Write out the listing beneath this instruction in its entirety, exactly as it reads.
____ COLLECTED MATERIAL
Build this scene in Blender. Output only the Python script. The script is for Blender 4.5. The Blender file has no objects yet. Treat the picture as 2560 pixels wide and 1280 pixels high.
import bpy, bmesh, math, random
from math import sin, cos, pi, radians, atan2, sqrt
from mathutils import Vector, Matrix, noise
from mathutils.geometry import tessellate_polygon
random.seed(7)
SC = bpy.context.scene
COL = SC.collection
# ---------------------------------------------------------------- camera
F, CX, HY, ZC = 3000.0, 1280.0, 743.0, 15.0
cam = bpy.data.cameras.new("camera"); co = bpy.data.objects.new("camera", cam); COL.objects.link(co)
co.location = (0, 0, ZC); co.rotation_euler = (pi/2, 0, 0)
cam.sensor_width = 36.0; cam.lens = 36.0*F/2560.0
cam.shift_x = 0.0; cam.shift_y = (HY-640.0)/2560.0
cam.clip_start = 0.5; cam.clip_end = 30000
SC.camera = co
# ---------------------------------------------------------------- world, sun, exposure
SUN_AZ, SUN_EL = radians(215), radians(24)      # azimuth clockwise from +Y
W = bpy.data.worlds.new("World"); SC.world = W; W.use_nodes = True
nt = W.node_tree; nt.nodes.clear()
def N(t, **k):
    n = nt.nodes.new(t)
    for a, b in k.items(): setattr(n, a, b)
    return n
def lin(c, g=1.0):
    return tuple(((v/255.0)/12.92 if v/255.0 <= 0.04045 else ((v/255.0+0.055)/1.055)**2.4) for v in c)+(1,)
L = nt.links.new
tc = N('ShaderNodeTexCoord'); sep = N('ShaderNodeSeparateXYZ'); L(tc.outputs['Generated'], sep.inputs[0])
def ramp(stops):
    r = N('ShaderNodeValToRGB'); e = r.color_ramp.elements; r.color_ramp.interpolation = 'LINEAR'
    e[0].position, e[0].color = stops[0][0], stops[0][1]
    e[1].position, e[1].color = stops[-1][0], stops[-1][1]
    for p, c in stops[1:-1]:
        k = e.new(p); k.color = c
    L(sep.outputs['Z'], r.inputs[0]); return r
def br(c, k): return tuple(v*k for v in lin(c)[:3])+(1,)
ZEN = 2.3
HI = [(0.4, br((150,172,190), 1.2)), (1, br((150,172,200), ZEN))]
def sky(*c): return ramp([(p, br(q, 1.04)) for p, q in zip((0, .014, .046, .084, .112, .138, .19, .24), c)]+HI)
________
## RESPONSE FOR THIS EXERCISE:
Build this scene in Blender. Output only the Python script. The script is for Blender 4.5. The Blender file has no objects yet. Treat the picture as 2560 pixels wide and 1280 pixels high.
import bpy, bmesh, math, random
from math import sin, cos, pi, radians, atan2, sqrt
from mathutils import Vector, Matrix, noise
from mathutils.geometry import tessellate_polygon
random.seed(7)
SC = bpy.context.scene
COL = SC.collection
# ---------------------------------------------------------------- camera
F, CX, HY, ZC = 3000.0, 1280.0, 743.0, 15.0
cam = bpy.data.cameras.new("camera"); co = bpy.data.objects.new("camera", cam); COL.objects.link(co)
co.location = (0, 0, ZC); co.rotation_euler = (pi/2, 0, 0)
cam.sensor_width = 36.0; cam.lens = 36.0*F/2560.0
cam.shift_x = 0.0; cam.shift_y = (HY-640.0)/2560.0
cam.clip_start = 0.5; cam.clip_end = 30000
SC.camera = co
# ---------------------------------------------------------------- world, sun, exposure
SUN_AZ, SUN_EL = radians(215), radians(24)      # azimuth clockwise from +Y
W = bpy.data.worlds.new("World"); SC.world = W; W.use_nodes = True
nt = W.node_tree; nt.nodes.clear()
def N(t, **k):
    n = nt.nodes.new(t)
    for a, b in k.items(): setattr(n, a, b)
    return n
def lin(c, g=1.0):
    return tuple(((v/255.0)/12.92 if v/255.0 <= 0.04045 else ((v/255.0+0.055)/1.055)**2.4) for v in c)+(1,)
L = nt.links.new
tc = N('ShaderNodeTexCoord'); sep = N('ShaderNodeSeparateXYZ'); L(tc.outputs['Generated'], sep.inputs[0])
def ramp(stops):
    r = N('ShaderNodeValToRGB'); e = r.color_ramp.elements; r.color_ramp.interpolation = 'LINEAR'
    e[0].position, e[0].color = stops[0][0], stops[0][1]
    e[1].position, e[1].color = stops[-1][0], stops[-1][1]
    for p, c in stops[1:-1]:
        k = e.new(p); k.color = c
    L(sep.outputs['Z'], r.inputs[0]); return r
def br(c, k): return tuple(v*k for v in lin(c)[:3])+(1,)
ZEN = 2.3
HI = [(0.4, br((150,172,190), 1.2)), (1, br((150,172,200), ZEN))]
def sky(*c): return ramp([(p, br(q, 1.04)) for p, q in zip((0, .014, .046, .084, .112, .138, .19, .24), c)]+HI)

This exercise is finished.